Vexed, you are right to pay heed to Big Data, indeed, as you acknowledge, you can barely pass an hour without hearing about it. Big Data is the current tech buzzword du jour and refers to data sets that are so substantial they require alternative management tools and applications to the data volumes we are used to. If you consider the breadth of data accumulated from social media, the financial services and health care authorities on a daily basis, you can get an idea of the relevancy of the discussion.

Your prognosis is good due to the modernity of your systems. With newer database solutions there are automated ways of detecting data, and triaging systems that appear to have data they shouldn’t. You can build on this, either independently, or by talking to data warehousing experts about opportunities for automation. It is important to understand, and document, where all your important data sits and ‘file’ it accordingly; transactional and non-transactional, for example. This allows for easier encryption and makes it much easier to monitor.

Managed well, Big Data could become your organisation’s best friend – the insights gleaned can significantly enhance your marketing and business development strategies.

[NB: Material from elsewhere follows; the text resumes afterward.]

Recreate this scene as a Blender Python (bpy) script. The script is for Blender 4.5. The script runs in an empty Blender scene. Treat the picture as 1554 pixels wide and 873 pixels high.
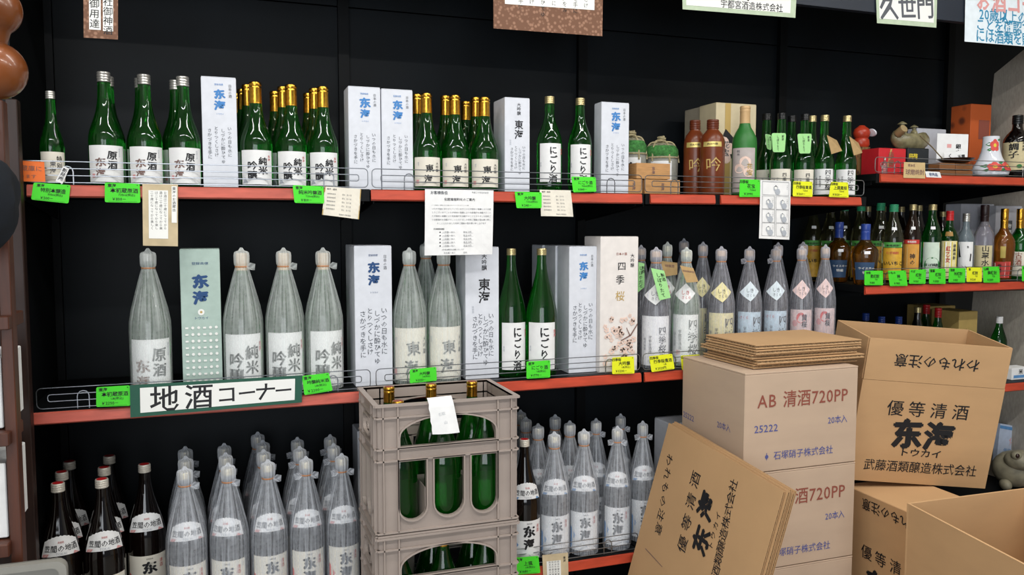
import bpy, math, random
from mathutils import Vector, Matrix
random.seed(7)
SC = bpy.context.scene
COL = SC.collection
R = math.radians
# ------------------------------------------------------------------ camera
E = 1.53                                   # eye height
YAW, PITCH, FPX = R(19.6), R(4.17), 1250.0
cd = bpy.data.cameras.new('camera'); cam = bpy.data.objects.new('camera', cd); COL.objects.link(cam)
cam.location = (0, 0, E)
cam.rotation_euler = (math.pi/2 - PITCH, 0, -YAW)
cd.sensor_width = 36; cd.lens = 36*FPX/1554; cd.clip_start = .05
SC.camera = cam
# ------------------------------------------------------------------ light and exposure
w = bpy.data.worlds.new('world'); SC.world = w; w.use_nodes = True
w.node_tree.nodes['Background'].inputs[0].default_value = (.80, .88, 1, 1)
w.node_tree.nodes['Background'].inputs[1].default_value = .22
SC.view_settings.view_transform = 'Standard'; SC.view_settings.look = 'None'
SC.view_settings.exposure = 0.0; SC.view_settings.gamma = 1
def area(name, loc, rot, sx, sy, power, colr=(1, 1, 1)):
    l = bpy.data.lights.new(name, 'AREA'); l.shape = 'RECTANGLE'; l.size = sx; l.size_y = sy; l.energy = power; l.color = colr
    o = bpy.data.objects.new(name, l); COL.objects.link(o); o.location = loc; o.rotation_euler = rot
    return o
area('window_light', (-1.6, -3.0, 1.7), (R(88), 0, R(-18)), 4.4, 2.4, 172, (.90, .95, 1))
for ly, pw in ((0.35, 22), (1.45, 14)):
    for lx in (-.6, 1.0, 2.6):
        area('ceiling_tube', (lx, ly, 2.92), (0, 0, 0), 1.2, .07, pw, (1, .98, .94))
# ------------------------------------------------------------------ pixel rays (1554 x 873) used to measure where things stand
_f = Vector((math.sin(YAW)*math.cos(PITCH), math.cos(YAW)*math.cos(PITCH), -math.sin(PITCH)))
_r = Vector((math.cos(YAW), -math.sin(YAW), 0)); _u = _r.cross(_f)
def ray(px, py): return _f + _r*((px-777)/FPX) - _u*((py-436.5)/FPX)
CAM = Vector((0, 0, E))
def onY(px, py, Y): d = ray(px, py); return CAM + d*(Y/d.y)
def onX(px, py, X): d = ray(px, py); return CAM + d*(X/d.x)
def onZ(px, py, Z): d = ray(px, py); return CAM + d*((Z-E)/d.z)
def at(px, py, dist): return CAM + ray(px, py)*dist
def colX(px, Y, Z):
    a = _f + _r*((px-777)/FPX)          # t*(a + k*u): y = Y, z = Z-E
    det = a.y*_u.z - a.z*_u.y
    t = (Y*_u.z - (Z-E)*_u.y)/det; k = (a.y*(Z-E) - a.z*Y)/det
    return t*a.x + k*_u.x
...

You need to carefully consider privacy issues as well as compliance and security and be open with your customer about how you use their data throughout your collateral; any benefits must apply to both sides.  

 Dear Data Doctor,

In the tail end of 2012 I swear I kept hearing mutterings about Visa Merchant Agent registration and the perils of non-compliance. Nearly halfway into 2013 I have heard precious little else. Was I hallucinating??

Possibly Deluded, Stockport

Worry not, PD, while the scheme continues to progress at a geological pace, Data Doctor’s consultants in the field have been reliably informed that the scheme is very much real. WeAnswer were one of the first contact centres to register, showing our commitment to compliance and protection of customer data.

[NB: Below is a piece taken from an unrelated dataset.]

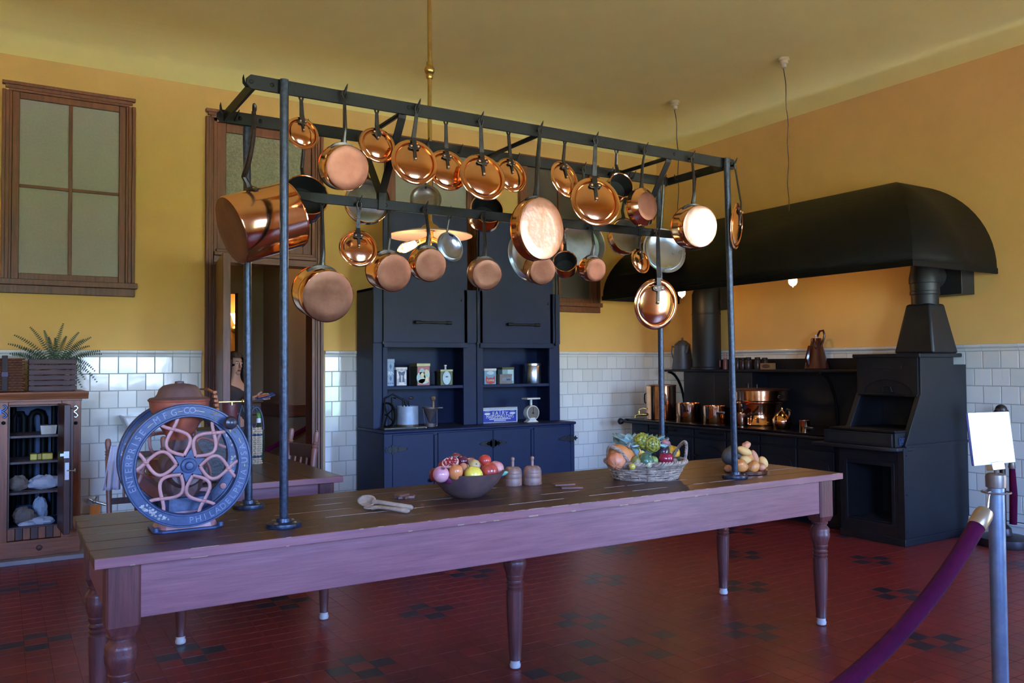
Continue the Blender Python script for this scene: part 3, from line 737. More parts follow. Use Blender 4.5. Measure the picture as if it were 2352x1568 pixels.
# --- back top bar: mouths towards the room
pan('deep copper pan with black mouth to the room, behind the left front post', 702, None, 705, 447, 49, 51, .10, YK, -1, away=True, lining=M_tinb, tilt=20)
pan('shallow copper pan with yellowish tinned inside, behind the left hanger strap', 852, None, 845, 461, 50, 51, .05, YK, -1, away=True, tilt=6, name='saute_pan')
lid('grey tinned lid behind the overlapping copper lids, on the back bar', 980, None, 978, 458, 40, 37, YK, -1, mat=M_tin, face=-1, name='tinned_cover', group=None, tw=-.45)
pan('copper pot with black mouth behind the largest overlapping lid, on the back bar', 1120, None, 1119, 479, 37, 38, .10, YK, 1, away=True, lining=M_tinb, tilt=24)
pan('wide shallow pan with grey open inside, behind the large round lid', 1340, None, 1342, 561, 48, 54, .055, YK, -1, away=True, tilt=5, mat=M_copd, name='saute_pan')
pan('copper pan with yellowish lining behind the saucier, on the back bar', 1444, None, 1440, 541, 34, 40, .06, YK, -1, away=True, tilt=10, name='saute_pan')
lid('large bright tinned lid with a centre ring, behind the right front post', 1524, None, 1526, 575, 48, 54, YK, -1, mat=M_tinl, face=-1, name='tinned_cover', group=None)
hk = onx(1598, 398, 3.43)
pan('black iron pan hidden behind the glaring saucepan, on the right end of the rack', 1598, None, 1601, 527, 36, 46, .06, YK-.12, 1, away=True, mat=M_iron, base=M_iron, lining=M_tinb, tilt=4, hk=hk, name='iron_pan', group=None)
# ================================================================== dresser (plate warmer) against the back wall
DXa, DXb = 3.119, 5.362; YD0, YD1 = 7.379, 7.650; YW = YB-.05
ds = thing('dresser', 'tall blue-black painted dresser with open shelves and two raised sliding doors', 'cabinet', ((DXa+DXb)/2, 7.75, 0))
CZ = .882
obj('base_carcass', MB().box(DXa, DXb, YD0+.02, YW, .0, CZ-.03), M_navy, ds, bevel=.004)
obj('counter', MB().box(DXa-.01, DXb+.02, YD0-.015, YW, CZ-.03, CZ), M_navy, ds, bevel=.012)
bx = [ony(u, 1040, YD0).x for u in (882, 902, 997, 1006, 1133, 1220, 1227, 1318)]
doors = [(bx[1], bx[2]-.003), (bx[3]+.003, bx[4]-.002), (bx[4]+.002, bx[5]-.003), (bx[6]+.003, DXb-.05)]
obj('end_stile', MB().box(DXa, bx[1]-.003, YD0, YD0+.02, .04, CZ-.03), M_navy, ds, bevel=.003)
obj('end_stile', MB().box(DXb-.047, DXb, YD0, YD0+.02, .04, CZ-.03), M_navy, ds, bevel=.003)
for q in ((bx[2], bx[3]), (bx[5], bx[6])): obj('door_stop', MB().box(q[0]+.003, q[1]-.003, YD0-.002, YD0+.02, .04, CZ-.06), M_navy, ds, bevel=.004)
def ornate_hinge(par, x, z, sgn):
    mb = MB()
    for sx, L in ((1, .17), (-1, .10)):
        d = sx*sgn
        mb.box(min(x, x+d*.012), max(x, x+d*.012), YD0-.010, YD0+.002, z-.045, z+.045)
        pl = [(0, .02), (.03, .036), (.05, .014), (.07, .03), (L-.03, .012), (L, .0)]
        poly = pl+[(a, -b) for a, b in pl[::-1][1:]]
        mb.prism([(a, b) if d > 0 else (-a, b) for a, b in (poly if d > 0 else poly[::-1])], (x, YD0-.006, z), (1, 0, 0), (0, 0, 1), (0, .007, 0))
        for e in (.055, L-.02): mb.ell((x+d*e, YD0-.007, z), .006, .004, .006, 8, 6)
    obj('hinge', mb, M_black, par, bevel=.001)
for k, (a, b) in enumerate(doors):
    dd = obj('door', MB().box(a, b, YD0+.001, YD0+.021, .05, CZ-.045), M_navy, ds, bevel=.004)
    z = .70
    ornate_hinge(dd, a if k in (0, 2) else b, z, 1 if k in (0, 2) else -1)
    if k == 0: obj('knob', MB().ell((b-.04, YD0-.02, .38), .02, .03, .02, 12, 8), M_black, dd)
# upper part
HZ = 2.285
bayx = [(3.272, 4.131), (4.368, 5.225)]; SZ = 1.300
up_ = MB().box(DXa, DXa+.03, YD1+.02, YW, CZ, HZ).box(DXb-.03, DXb, YD1+.02, YW, CZ, HZ).box(4.235, 4.265, YD1+.02, YW, CZ, HZ).box(DXa, DXb, YD1+.02, YW, HZ-.03, HZ)
obj('upper_carcass', up_, M_navy, ds, bevel=.003)
obj('back_panel', MB().box(DXa+.03, DXb-.03, YW-.02, YW, CZ, HZ-.03), M_navy, ds)
for a, b in ((DXa, 3.215), (3.223, bayx[0][0]), (bayx[0][1], 4.285), (4.295, bayx[1][0]), (bayx[1][1], DXb)):
    obj('stile', MB().box(a, b, YD1, YD1+.03, CZ, 1.735), M_navy, ds, bevel=.003)
for a, b in ((DXa, 3.215), (4.135, 4.36), (5.228, DXb)):
    obj('guide_rail', MB().box(a, b, YD1-.012, YD1+.02, 1.735, 2.285 if a == DXa else 2.30), M_navy, ds, bevel=.003)
for a, b in bayx:
    obj('shelf', MB().box(a-.04, b+.04, YD1+.01, YW-.02, SZ-.032, SZ), M_navy, ds, bevel=.003)
    dr = obj('sliding_door', MB().box(a-.045, b+.045, YD1-.012, YD1+.014, 1.735, 3.06).box(a-.045, b+.045, YD1-.02, YD1+.014, 1.690, 1.745), M_navy, ds, bevel=.004)
    cx = (a+b)/2+.06; w_ = .19
    mb = MB().tube([(cx-w_, YD1-.05, 1.945), (cx+w_, YD1-.05, 1.945)], .012, 10)
    for e in (-w_, w_): mb.tube([(cx+e, YD1-.012, 1.945), (cx+e, YD1-.05, 1.945)], .015, 8).lathe([(0, -.03), (.018, -.03), (.018, .03), (0, .03)], (cx+e*.93, YD1-.05, 1.945), (1, 0, 0), 10)
    obj('pull_bar', mb, M_black, dr)
    mb = MB().tube([(b-.03, YD1-.014, 2.18), (b-.03, YD1-.03, 2.18), (b-.03, YD1-.03, 2.20)], .006, 6); obj('catch', mb, M_black, dr)
for x in (3.222, 4.29, 5.30):
    mb = MB().tube([(x, YD1-.022, 1.74), (x, YD1-.022, 2.9)], .007, 8).lathe([(0, -.012), (.016, -.012), (.016, .012), (0, .012)], (x, YD1-.022, 1.735), (0, 1, 0), 12)
    obj('lift_rod', mb, M_black, ds)

# ---- tins and tools on the dresser
def sp(u, v, shelfz, y): p = ony(u, v, y); return Vector((p.x, y, shelfz))
def tin(name, u0, u1, vt, y, z, dep, label, cols, deco=None, cat='tin', rot=0):
    a, b, t = ony(u0, 900, y), ony(u1, 900, y), ony((u0+u1)/2, vt, y); x0, x1 = a.x, b.x; h = t.z-z
    o = thing(name, label, cat, ((x0+x1)/2, y+dep/2, z), None)
    body = MB().box(x0, x1, y, y+dep, z, z+h*.93); obj('body', body, cols[0], o, bevel=.004)
    obj('lid', MB().box(x0-.003, x1+.003, y-.003, y+dep+.003, z+h*.86, z+h), cols[1], o, bevel=.003)
    if deco: deco(o, x0, x1, y, z, h)
    return o
def flatpoly(pts, x, z, y, t=.0016):      # raised print on a front face, pts in metres
    return MB().prism(pts, (x, y-t, z), (1, 0, 0), (0, 0, 1), (0, t, 0))
P = lambda n, *c, **k: MATS.get(n) or pbr(n, sr(*c), k.get('rough', .4), k.get('metal', 0), var=k.get('var', .08), vscale=30)
ell2 = lambda a, b, n=20: [(a*math.cos(2*PI*i/n), b*math.sin(2*PI*i/n)) for i in range(n)]
yS = 7.70
P('tin_ivory', 222, 216, 200)
def d1(o, x0, x1, y, z, h):
    w_ = x1-x0; mb = MB()
    for q in (.28, .72):
        mb.prism([(0, .03), (.013, 0), (0, -.03), (-.013, 0)][::-1], (x1-w_*.4, y-.0016, z+h*q), (1, 0, 0), (0, 0, 1), (0, .0016, 0))
    for k in range(4): mb.prism([(0, .011), (.009, 0), (0, -.006), (-.009, 0)][::-1], (x0+w_*(.18+.21*k), y-.0016, z+h*.10), (1, 0, 0), (0, 0, 1), (0, .0016, 0))
    obj('print', mb, P('tin_blue_ink', 58, 78, 120), o)
    mb = MB(); textmb(mb, 'ERN', .05, .0008, (x0+w_*.55, y-.001, z+h*.47), (1, 0, 0), (0, 0, 1), (0, -1, 0)); obj('lettering', mb, P('tin_pale_ink', 228, 228, 220), o)
tin('tall_tin', 884, 906, 824, yS+.04, SZ, .10, 'tall pale blue tin at the left end of the upper left shelf', (P('pale_blue_tin', 128, 150, 172), P('pale_blue_tin', 0, 0, 0)), d1)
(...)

Third party service  providers aka Merchant Agents need to be registered and on the list, but if merchants are using third party they should check their providers are registered.  The scheme seeks to protect consumers from fraud and encourages merchants to take responsibility for their part in compliant credit card transactions. Visa’s website warns of “increasing impacts” for businesses who do not register with the scheme with effect from 31 December 2012, and with a behemoth such as Visa, I simply wouldn’t mess.